Philluminati - as he's talking about the UI, this is the key phrase:

Without usability you have nothing.

Rob on March 4, 2008 01:01 PM

@Philluminati :
>You say that Apple have software that has high-usability.
>You also say that Unix will never be usable.
>That, my friend, is a contradiction.
>Unix became BSD which became Apple Mac OS. ...
>Therefore...you lose!

You appear to have completely missed the point, which is that the culture in the open source community places a higher value on simplicity of implementation and elegance than end-user usability. No-one was saying that there's something fundamentally about Unix that makes it impossible to build a usable OS on top of it.

Also note that many of the bastions of traditional *nix systems, such as X Windows, were ripped out and replaced by Apple, directly because they *are* an impediment to usability. Can you imagine spending hourse tweaking xorg.conf with Xinerama to get dual monitors on a Mac? This would not have been acceptable to Apple. Dual monitors -- and, indeed, n monitors -- should Just Work, and, currently, they don't on a modern Linux distro.

(Yes, xrandr is improving things now. Reasonable xrandr GUIs are starting to come out, which makes it much, much easier to configure dual monitors. Note that this doesn't scale up: if you want three monitors, you're back to manually tweaking xorg.conf / Xinerama (unless you're lucky enough to have an nVidia graphics card, in which case you can use their binary drivers which have an easy multiple monitor configuration section. But not all of us are so lucky). Maybe, in a few more years, xrandr will be able to handle more than two screens, and X will be where Windows Mac OS were... 10 years ago. (Though I'm not saying Linux is a decade behind Windows & Mac OS in the general case; far from it. X Windows is the extreme example: the worst part of Desktop Linux at the moment.
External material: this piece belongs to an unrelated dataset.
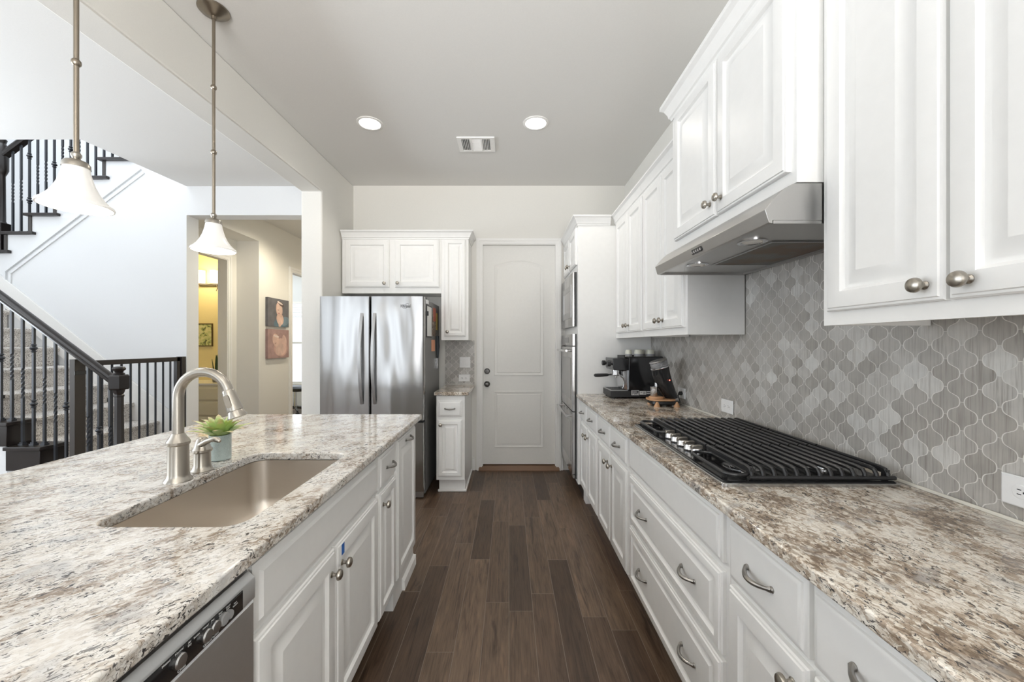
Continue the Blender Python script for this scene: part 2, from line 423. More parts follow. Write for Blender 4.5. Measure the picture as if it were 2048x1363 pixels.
def collage():
    m, nt, b = newmat('photo_collage')
    co = nd(nt, 'ShaderNodeTexCoord'); v = nd(nt, 'ShaderNodeTexVoronoi', i_Scale=55.0); lk(nt, co.outputs['Object'], v.inputs['Vector'])
    h = ramp(nt, v.outputs['Color'], [(.1, (.05, .045, .04)), (.4, (.16, .11, .08)), (.7, (.30, .24, .19)), (.95, (.55, .5, .45))]).outputs[0]
    lk(nt, h, b.inputs['Base Color']); b.inputs['Roughness'].default_value = .4
    return m
collagem = collage()

def meshfilter():
    m, nt, b = newmat('greasy_filter_mesh')
    co = nd(nt, 'ShaderNodeTexCoord'); ck = nd(nt, 'ShaderNodeTexChecker', i_Scale=320.0); lk(nt, co.outputs['Object'], ck.inputs['Vector'])
    n = nd(nt, 'ShaderNodeTexNoise', i_Scale=7.0, i_Detail=3.0); lk(nt, co.outputs['Object'], n.inputs['Vector'])
    g = ramp(nt, n.outputs['Fac'], [(.42, (.20, .19, .155)), (.58, (.20, .085, .02))]).outputs[0]
    f = mix(nt, ck.outputs['Fac'], g, (.05, .045, .035)); lk(nt, f, b.inputs['Base Color'])
    b.inputs['Metallic'].default_value = .6; b.inputs['Roughness'].default_value = .4
    return m
filtm = meshfilter()

def glassm(name, col, rough, tr=.85):
    m, nt, b = newmat(name); b.inputs['Base Color'].default_value = (*col, 1); b.inputs['Roughness'].default_value = rough
    b.inputs['Transmission Weight'].default_value = tr; b.inputs['IOR'].default_value = 1.45
    co = nd(nt, 'ShaderNodeTexCoord'); v = nd(nt, 'ShaderNodeTexVoronoi', i_Scale=190.0); lk(nt, co.outputs['Object'], v.inputs['Vector'])
    bp = nd(nt, 'ShaderNodeBump', i_Strength=.5, i_Distance=.003); lk(nt, v.outputs['Distance'], bp.inputs['Height']); lk(nt, bp.outputs[0], b.inputs['Normal'])
    return m
vaseg = glassm('aqua_textured_glass', (.80, .93, .90), .12, .45)
clearg = glassm('clear_lid', (.8, .8, .82), .02)
paneg = plain('dark_oven_glass', (.20, .19, .18), .08, 0.0, spec=.9)
def leafm():
    m, nt, b = newmat('succulent_leaf')
    at = nd(nt, 'ShaderNodeVertexColor', layer_name='tint'); lk(nt, at.outputs['Color'], b.inputs['Base Color']); b.inputs['Roughness'].default_value = .4
    b.inputs['Subsurface Weight'].default_value = .1
    return m
succ = leafm()
def vcolm():
    m, nt, b = newmat('printed_canvas')
    at = nd(nt, 'ShaderNodeVertexColor', layer_name='tint')
    co = nd(nt, 'ShaderNodeTexCoord'); n = nd(nt, 'ShaderNodeTexNoise', i_Scale=9.0, i_Detail=4.0); lk(nt, co.outputs['Object'], n.inputs['Vector'])
    v = ramp(nt, n.outputs['Fac'], [(.3, (.8, .8, .8)), (.7, (1.2, 1.2, 1.2))]).outputs[0]
    lk(nt, mix(nt, 1.0, at.outputs['Color'], v, 'MULTIPLY'), b.inputs['Base Color']); b.inputs['Roughness'].default_value = .7
    return m
canvasm = vcolm()
# ================================================================== SETTING
YB = 4.264; XW = 1.230; CZ = 3.04; LZ = 2.99; CT = .917
struct('floor', MB().box(-6.7, 1.4, -3.3, 9.0, -.1, 0), floorw, 0)
struct('ceiling', MB().box(-1.80, 1.4, -3.3, 4.40, CZ, CZ+.15), ceilp, 0)
struct('ceiling_living', MB().prism([(-6.7, -3.3), (-1.80, -3.3), (-1.80, 4.15), (-3.36, 4.15), (-3.44, 3.20), (-6.7, 3.20)], 'z', LZ, LZ+.30), ceilp, 0)
struct('ceiling_hall', MB().box(-3.36, -1.80, 4.31, 9.0, CZ, CZ+.15), ceilp, 0)
struct('wall_right', MB().box(1.24, 1.40, -3.3, 4.40, 0, CZ), wallp, 0)
w = MB()
DX0, DX1, DZ = -.292, .507, 2.42
w.box(-1.86, DX0, YB, YB+.13, 0, CZ).box(DX1, 1.24, YB, YB+.13, 0, CZ).box(DX0, DX1, YB, YB+.13, DZ, CZ)
struct('wall_back', w, wallp, 0)
w = MB(); w.prism([(-3.3, 2.716), (3.57, 2.716), (3.57, 0), (YB+.13, 0), (YB+.13, CZ), (-3.3, CZ)], 'x', -1.856, -1.666)
for p in w.v: p.x -= .0130*(YB-p.y)
struct('wall_left', w, wallp, 0, bevel=.012)
# rear wall and living walls with window openings (behind the camera)
def wall_open(name, axis, a0, a1, lo, hi, z1, opens, mat):
    m = MB()
    def bx(p0, p1, z0, zz):
        if axis == 'y': m.box(p0, p1, a0, a1, z0, zz)
        else: m.box(a0, a1, p0, p1, z0, zz)
    c = lo
    for o0, o1, oz0, oz1 in opens:
        bx(c, o0, 0, z1); bx(o0, o1, 0, oz0); bx(o0, o1, oz1, z1); c = o1
    bx(c, hi, 0, z1); return struct(name, m, mat, 0)
wall_open('wall_rear', 'y', -3.3, -3.18, -6.7, 1.24, CZ, [(-5.9, -2.5, .5, 2.9), (-1.6, 1.14, .5, 2.9)], wallp)
wall_open('wall_far_left', 'x', -6.7, -6.58, -3.18, 3.2, LZ, [(-1.6, 2.8, .5, 2.9)], wallp)
# hall / stair wall at the far side of the living room
Y0, Y1 = 4.15, 4.31
RUN, RISE = .2555, .192
UX = [-5.51 + RUN*i for i in range(9)]           # upper flight riser positions
UZ = [2.321 + RISE*i for i in range(9)]          # upper flight tread tops
prof = [(-6.7, 0), (-3.36, 0), (-3.36, 2.69), (-1.86, 2.69), (-1.86, 3.30), (-3.45, 3.30)]
top = []
for i in range(7): top += [(UX[i], UZ[i]-.03), (UX[i+1], UZ[i]-.03)]
prof += [(UX[7], 3.30)] + top[::-1] + [(UX[0], 2.10), (-6.7, 2.10)]
struct('wall_stair', MB().prism(prof, 'y', Y0, Y1), wallw, 0)
struct('wall_stair_back', MB().prism([(-6.7, 1.6), (-4.9, 1.6), (-4.9, 3.05), (-2.6, 3.05), (-2.6, 6.0), (-6.7, 6.0)], 'y', 5.17, 5.27), wallw, 0)
struct('wall_stair_left', MB().box(-6.8, -6.7, 3.2, 5.27, 0, 6.0), wallw, 0)
struct('wall_stair_right', MB().box(-2.7, -2.6, 3.5, 5.17, 3.32, 6.0), wallw, 0)
struct('ceiling_stair', MB().box(-6.8, -2.6, 3.1, 5.27, 6.0, 6.1), ceilp, 0)
# hall left wall with an alcove, powder room door and study door
w = MB()
w.box(-3.66, -3.36, Y1, 5.35, 2.728, CZ).box(-3.66, -3.36, 5.35, 5.50, 0, CZ)
w.box(-3.48, -3.36, 5.50, 6.15, 0, CZ).box(-3.48, -3.36, 6.15, 7.0, 2.46, CZ).box(-3.48, -3.36, 7.0, 9.0, 0, CZ)
struct('wall_hall', w, wallp, 0)
w = MB(); w.box(-3.78, -3.66, Y1, 4.40, 0, 2.9).box(-3.78, -3.66, 4.40, 5.17, 2.44, 2.9).box(-3.78, -3.66, 5.17, 5.50, 0, 2.9)
struct('wall_alcove', w, wallp, 0)
struct('wall_hall_end', MB().box(-3.36, -1.8, 8.9, 9.0, 0, CZ), wallp, 0)
struct('wall_hall_right', MB().box(-1.9, -1.8, 4.40, 9.0, 0, CZ), wallp, 0)
# powder room shell
struct('wall_powder_back', MB().box(-5.6, -3.78, 6.2, 6.3, 0, 2.75), yellp, 0)
struct('wall_powder_left', MB().box(-5.7, -5.6, 5.27, 6.3, 0, 2.75), yellp, 0)
struct('wall_powder_right', MB().box(-3.80, -3.70, 5.50, 6.2, 0, 2.75), yellp, 0)
struct('ceiling_powder', MB().box(-5.7, -3.70, 5.30, 6.3, 2.75, 2.85), yellp, 0)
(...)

Other parts of Linux are, of course, at or even far ahead of their counterparts in Windows and Mac; APT comes to mind).)

Simon on May 11, 2008 09:56 AM

I'm curious to see if you know about/have heard about the recent issues with Pidgin's UI changes.

The developers behind Pidgin - for better or worse - take usability and UI design VERY seriously. To the point where every single option undergoes rigorous inspection before being placed on the UI.

This is the kind of design care that you are looking for - and this, I believe, is the right direction when discussing open source.

One of the primary advantages of the OSS philosophy with regards to the interface is that the DOING part of the software is kept separate from the USING part of the software - your interface plugs into your backend/engine.

This is the philosophy that MS/Apple have come to embrace - despite MS's numerous UI transgressions and their lauded "build the UI alongside the product" efforts in the past.

OSS often has the important bits complete - the backend - and very efficient and robust, but the interface is either neglected or designed for a niche (the developers).

I honestly believe this is simply something that will be addressed - never complete - but certainly better addressed in the near future.
If you look at X and the desktops that run with it, it has come along in leaps and bounds over the last ten years.

MS' efforts not so much, but getting there at a similar rate. Vista had a list of improvements to the UI which were touted as being a major step forward - and then got broken by a host of their own apps.

I can't speak for Apple, because my experience with it is far less complete than the other 2, but they've embraced the concept of separation of UI/engine beautifully in their OSX.

Jono on May 12, 2008 09:16 PM

usability == ubuntu

It might be time to revisit your stance on this topic... never say never.